Auto Portability is Like Bacon—It Makes Everything Better

By Spencer Williams | November 26, 2018

BaconWhen auto enrollment was widely adopted under the Pension Protection Act of 2006, it was a well-intentioned idea for helping Americans save more for retirement.

But in this case, what seemed like the perfect recipe for increasing retirement savings for hardworking Americans was missing a key ingredient.

Auto enrollment enabled sponsors to automatically sign up new employees to participate in their defined contribution plans. However, auto enrollment on its own doesn’t address the lack of seamless plan-to-plan asset portability in the U.S. retirement system. As a result, participation in defined contribution plans soared, but the high mobility of the modern American workforce led plan sponsors to experience a surge in small, stranded accounts.

Sponsors automatically enrolled new employees, but when the employees left, the time-consuming, complex, and expensive nature of retirement-savings portability from one plan to another caused many to choose the easiest option—simply leave their 401(k) accounts behind in their now-former employers’ plans. Others simply cashed out.

In August 2017, the Employee Benefit Research Institute (EBRI) announced that at year-end 2015, 41.3% of the plan participants in the EBRI/Investment Company Institute (ICI) 401(k) database had 401(k) account balances which were below $10,000. This was the database’s highest percentage of participants with under-$10,000 balances since year-end 2008.  

Also, the EBRI/ICI 401(k) database and the Department of Labor’s Private Pension database revealed that active-participant accounts with below $15,000 increased from 23.5 million in 2005 to 31.6 million in 2015—a 34.5% jump representing an increase, on average, of 735,841 small accounts per year during that decade.

The problem with auto enrollment was that it was missing something to end the friction in the retirement system which causes so many participants to avoid consolidating their retirement savings into accounts in their current-employer plans when they change jobs. Without an efficient, cost-effective way to transfer 401(k) account balances from plan to plan, participants are more likely to strand their accounts, or choose a much worse alternative—prematurely cash out their 401(k) savings.

Auto portability—the routine, standardized, and automated movement of a retirement plan participant’s 401(k) savings account from their former employer’s plan to an active account in their current employer’s plan—is designed to plug holes in the retirement system which undermine auto enrollment, enabling the latter to truly fulfill its purpose. EBRI estimates that the national adoption of auto portability would preserve up to $1.5 trillion, measured in today’s dollars, in the U.S. retirement system—the result of significant reductions in cash-outs, small accounts, and missing participants.

In other words, auto portability is like bacon—it’s the ingredient that makes auto enrollment, and the U.S. retirement system as a whole, better.
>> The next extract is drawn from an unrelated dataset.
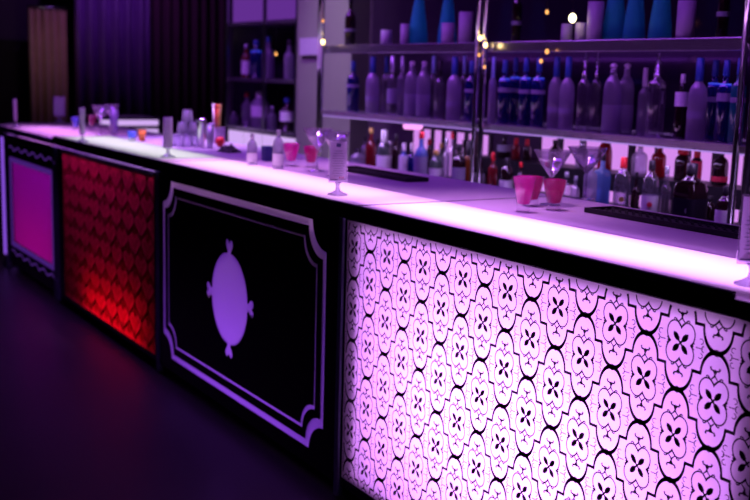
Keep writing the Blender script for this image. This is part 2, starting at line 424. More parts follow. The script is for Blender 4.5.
# --- red damask module
x0, x1 = -3.585, -1.835
t, h = carcass('bar_module', 'dark red bar module with damask print glowing near the floor', x0, x1, 'satin')
cx = (x0 + x1) / 2
rx0, rx1, rz0, rz1 = -h + 0.13, h - 0.045, 0.075, 0.965
frame_bars(t, h, rx0, rx1, rz0, rz1, top=0.985)
metal_post(t, -h + 0.0135, top=0.985)
MB().box((rx0, -0.012, 0.958), (rx1, -0.0045, 0.974)).build('metal_strip', M['ledge'], t)
sheet(t, rx0, rx1, rz0, rz1, M['red_opal'])
ink = Ink(rx0, rx1, rz0, rz1, -0.0012)
def damask(cx_, cz_, a, b):
    P = lambda u, v: (cx_ + u * a, cz_ + v * b)
    for sx in (1, -1):
        ink.stroke([P(sx * (0.5 - 0.5 * math.cos(PI * k / 12)), 1 - k / 12) for k in range(13)], lambda q: 0.012 + 0.008 * math.sin(PI * q))
        ink.stroke([P(sx * (0.5 - 0.5 * math.cos(PI * k / 12)), -1 + k / 12) for k in range(13)], lambda q: 0.012 + 0.008 * math.sin(PI * q))
        for (u, v, an, l) in ((0.10, 0.1, 1.1, 0.6), (0.2, -0.1, 0.55, 0.5), (0.12, -0.35, 0.9, 0.45), (0.2, 0.3, 1.3, 0.4)):
            ca, sa = math.cos(an), math.sin(an)
            leaf = [(0, 0), (0.35, 0.13), (0.7, 0.12), (1, 0), (0.7, -0.12), (0.35, -0.13)]
            ink.poly([P(sx * (u + l * (x * ca - y * sa)), v + l * (x * sa + y * ca)) for x, y in leaf][::sx])
    ink.poly([P(0.13 * math.sin(q), 0.45 + 0.3 * math.cos(q)) for q in [2 * PI * k / 12 for k in range(12)]])
    ink.poly([P(0.1 * math.sin(q), -0.5 + 0.22 * math.cos(q)) for q in [2 * PI * k / 12 for k in range(12)]])
    ink.stroke([P(0, -0.9), P(0, 0.9)], 0.008)
for i in range(-9, 10):
    for j in range(-1, 11):
        if (i + j) % 2: damask(rx0 + 0.05 + (i + 9) * 0.095 * 1.0, 0.08 + j * 0.105, 0.095, 0.105)
ink.mb.build('damask_print', M['red_ink'], t)
area('red_lamp', (-2.55, 0.17, 0.14), (0.9, 0.06), (-PI / 2 + 0.12, 0, 0), 1.1, (1.0, 0.05, 0.08))

# --- magenta module at the far end
x0, x1 = -4.93, -3.585
t, h = carcass('bar_module', 'purple bar module with glowing magenta square at the far end', x0, x1)
cx = (x0 + x1) / 2
g = (-4.745 - cx, -3.69 - cx, 0.222, 0.80)
rect = lambda e: [(e[0], e[2]), (e[1], e[2]), (e[1], e[3]), (e[0], e[3])]
filled('front_panel', [[(-h, 0.05), (h, 0.05), (h, 0.983), (-h, 0.983)], rect(g)], -0.004, 0.012, M['black'], t)
sheet(t, *g, M['magenta'], y=0.002)
gi = inset(g, -0.03)
tag(filled('border', [rect(gi), rect(g)], -0.012, -0.0045, emit('violet_edge_glow', (0.055, 0.012, 0.17), 1.0), t), 'violet moulding with added glow')  # border paint brightened by emission, not a lamp
glow_violet = emit('violet_wave_glow', (0.07, 0.018, 0.20), 1.0)  # emission put in to brighten the violet paint of the waves
for z in (0.895, 0.145):
    b = Ink(-h, h, 0, 1, -0.006)
    b.stroke([(-4.80 - cx + 1.2 * k / 60, z + 0.013 * math.sin(k * 0.62)) for k in range(61)], 0.009)
    b.mb.build('wavy_ornament', glow_violet, t)
MB().box((-4.87 - cx, -0.014, 0.938), (-3.64 - cx, -0.0045, 0.956)).build('moulding', M['ledge'], t)
metal_post(t, -h + 0.0135, top=0.984)
metal_post(t, h - 0.05, 0.03, top=0.984)
area('magenta_lamp', (-4.2, 0.35, 0.25), (1.0, 0.2), (-PI / 2 - 0.15, 0, 0), 0.62, (1.0, 0.12, 0.5))
# lit end column of the bar and its adjustable foot
t = thing('end_column', 'slim glowing lilac column closing the far end of the bar', 'column', (-5.01, 0.04, 0))
MB().lathe([(0.055, 0.09), (0.055, 0.96)], 20).build('light_tube', emit('violet_tube', (0.25, 0.08, 0.72), 1.0), t)
MB().lathe([(0.062, 0.96), (0.062, 0.984)], 20).build('collar', M['chrome'], t)
MB().lathe([(0.062, 0.0), (0.062, 0.03), (0.04, 0.04), (0.04, 0.09)], 20).build('foot', M['chrome'], t)

# ------------------------------------------------------------------ bar tops
def top(label, x0, x1, drop=0.0, end=False, lipx=None, mat='opal_top'):
    t = thing('countertop', label, 'counter top', ((x0 + x1) / 2, 0, 1.0 - drop), 0, 'glowing counter tops along the bar')
    h = (x1 - x0) / 2; z = 0.05
    def plate(pts, name, m, holed=False, z0=0.0):
        b = MB(); n = len(pts)
        b.v = [(x, y, z) for x, y in pts] + [(x, y, z0) for x, y in pts]
        b.face(list(range(n)))
        for k in range(n): b.face([k, n + k, n + (k + 1) % n, (k + 1) % n])
        return b, (b if holed else None)
    if not end:
        lit = [(-h + 0.006, -0.012), (h - 0.006, -0.012), (h - 0.006, 0.335), (-h + 0.006, 0.335)]
        led = [(-h, 0.335), (h, 0.335), (h, 0.86), (-h, 0.86)]
    else:
        arc = [(-h + 0.36 + 0.36 * math.cos(a), 0.33 + 0.342 * math.sin(a)) for a in [PI + (PI / 2) * k / 10 for k in range(11)]]
        lit = arc + [(h - 0.006, -0.012), (h - 0.006, 0.42), (-h + 0.3, 0.52), (-h, 0.52)]
        led = [(-h, 0.52), (-h + 0.3, 0.52), (h, 0.42), (h, 0.86), (-h + 0.1, 0.84), (-h, 0.70)]
    b, _ = plate(lit, 'l', None, True, z - 0.008)
    b.build('lit_panel', M[mat], t)
    b, _ = plate(led, 'g', None)
    b.build('rear_ledge', M['opal_top' if end else 'smoke'], t)
    if not end:
        MB().box((-h, -0.024, 0.0), (h, -0.012, z - 0.014)).build('edge_strip', M['black'], t, bevel=0.002)
        lx = (lipx - (x0 + x1) / 2) if lipx else h
        MB().box((-h, -0.026, z - 0.014), (lx, -0.011, z + 0.001)).build('nosing', M['black'], t, bevel=0.002)
        MB().box((-h, -0.011, z - 0.004), (-h + 0.009, 0.86, z + 0.0012)).build('seam_strip', M['satin'], t)
    else:
        MB().tube([(x, y, z - 0.02) for x, y in [( -h, 0.7), (-h, 0.5)] + arc + [(h, -0.014)]], 0.019, 8).build('edge_strip', M['black'], t)
    return t
top('white hot glowing counter top over the patterned module', 0.03, 1.75, lipx=1.545)
top('pink glowing counter top over the black bordered module', -1.72, 0.03)
top('pale white counter top over the red damask module', -3.585, -1.72)
top('pink glowing counter top with rounded end over the magenta module', -5.42, -3.585, 0.014, end=True)
area('counter_lamp', (0.79, 0.185, 0.88), (1.70, 0.30), (PI, 0, 0), 5.4, (0.78, 0.34, 1.0), spread=1.9)
area('counter_lamp', (-0.96, 0.185, 0.88), (1.70, 0.30), (PI, 0, 0), 4.8, (0.92, 0.42, 0.98), spread=1.9)
area('counter_lamp', (-2.71, 0.185, 0.88), (1.70, 0.30), (PI, 0, 0), 2.3, (0.86, 0.86, 0.86), spread=1.9)
area('counter_lamp', (-4.30, 0.22, 0.74), (1.4, 0.14), (PI, 0, 0), 3.2, (0.85, 0.27, 1.0), spread=2.2)

# return wing behind the rounded end
XW = -5.56
wa, wb, wc = on_x(100, 123, XW), on_x(158, 123, XW), on_x(128, 131, XW)
zt_, zb, zt2, zb2 = on_x(130, 120, XW).z, on_x(130, 125.5, XW).z, on_x(140, 129, XW).z, on_x(140, 136, XW).z
t = thing('wing_cabinet', 'low service cabinet with two glowing strips behind the rounded bar end', 'cabinet', (XW, (wa.y + wb.y) / 2, 0))
hw = (wb.y - wa.y) / 2
MB().box((-0.5, -hw - 0.03, 0), (-0.006, hw + 0.03, zt_ + 0.02)).build('body', M['satin'], t)
MB().box((-0.0055, -hw, zb), (0.006, hw, zt_)).build('glowing_strip', M['lilacpanel'], t)
MB().box((-0.0055, wc.y - (wa.y + wb.y) / 2, zb2), (0.006, hw, zt2)).build('glowing_strip', M['lilacpanel'], t)

# ------------------------------------------------------------------ back bar
YF = 1.40
Z2, Z1, ZC = 1.255, 1.645, 0.90
bx0, bx1 = -2.76, 1.9
t = thing('back_counter', 'dark back counter under the bottle shelves', 'counter', (-0.4, 1.6, 0))
MB().box((-2.3, -0.22, 0), (2.3, 0.25, 0.86)).build('cabinet', M['satin'], t)
MB().box((-2.35, -0.24, 0.86), (2.3, 0.25, 0.9)).build('worktop', M['satin'], t, bevel=0.003)
# riser shelf in the right bay
t = thing('riser_shelf', 'dark riser shelf holding the rear row of bottles in front of the pink backlight', 'shelf', (0, 1.74, 0.9))
MB().box((-1.56, -0.085, 0.085), (1.6, 0.085, 0.165)).build('board', M['satin'], t)
for x in (-1.54, -0.25, 0.5, 1.5): MB().box((x, -0.07, 0), (x + 0.02, 0.07, 0.085)).build('support', M['satin'], t)
ZR = 1.065
# backlight panels
def backlight(x0, x1, z0, z1, n, label, mat='pinkpanel', y=1.845, frame=0.06):
    t = thing('backlight_panel', label, 'light panel', ((x0 + x1) / 2, y, z0))
    w = (x1 - x0) / n
    for k in range(n):
        MB().box((x0 + w * k + frame / 2 - (x0 + x1) / 2, -0.004, 0.0), (x0 + w * (k + 1) - frame / 2 - (x0 + x1) / 2, 0.006, z1 - z0)).build('glowing_pane', M[mat], t)
    MB().box((x0 - (x0 + x1) / 2, 0.006, -0.01), ((x1 - x0) / 2, 0.012, z1 - z0 + 0.01)).build('backing', M['satin'], t)
    return t
backlight(-2.40, -1.62, 0.905, 1.165, 7, 'pink backlight panel behind the bottles below the first shelf bay')
backlight(-1.22, 0.42, 0.905, 1.215, 10, 'pink backlight panel behind the riser shelf')
t = thing('wall_glow', 'purple band standing for light on the wall under the middle shelf in the first bay', 'light panel', (-1.9, 1.845, 1.185))  # purple light on the wall put in as an emissive band
MB().box((-0.5, -0.004, 0.0), (0.62, 0.006, 0.035)).build('glowing_pane', emit('violet_wall_glow', (0.3, 0.07, 0.75), 0.8), t)
MB().box((-0.5, 0.006, -0.004), (0.62, 0.012, 0.039)).build('backing', M['satin'], t)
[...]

The Ingredients in Our Industry’s Bacon

Auto portability has been live for over a year. In July 2017, Retirement Clearinghouse completed, on behalf of a large plan sponsor in the health services industry, the very first fully automated, end-to-end transfer of retirement savings from a safe harbor IRA into a participant’s active 401(k) account. There are four components of auto portability, as implemented today:

  • An electronic-record “location” search to identify multiple accounts that could belong to the same participant.
  • A proprietary “match” algorithm to confirm that the accounts belong to the same individual.
  • Receipt of the participant’s affirmative consent, electronically or via a representative, to begin an automated roll-in transaction.
  • The implementation of the automated roll-in transaction once affirmative consent has been received.

A Boston Research Group case study on the results of the auto portability implementation shows that the impact of auto portability could be greater if it was made a default process, requiring an affirmative action to opt out of, rather than opt in, to the program. Fortunately, the Department of Labor (DOL) understands this, providing requested guidance on auto portability in the form of an Advisory Opinion and Prohibited Transaction Exemption that clarifies the plan sponsor’s fiduciary liability when adding auto portability as a default process—clearing the way for widespread adoption of auto portability. The issuance of the DOL’s guidance on auto portability is an important step in the ongoing bipartisan effort to enable the seamless plan-to-plan portability of retirement savings.

Auto portability can help millions of Americans save more for retirement, but the impact would be especially powerful for women and minorities. For example, industry research indicates that African-Americans, compared to the broader population, are 61.5% more likely to cash out their retirement savings—and African-American workers with less than $20,000 in household income are 134% more likely to do so.  

Much work remains to be done, but any solution for helping plan sponsors and participants improve retirement outcomes should include auto portability. Like bacon, it makes everything better for all parties in America’s retirement system.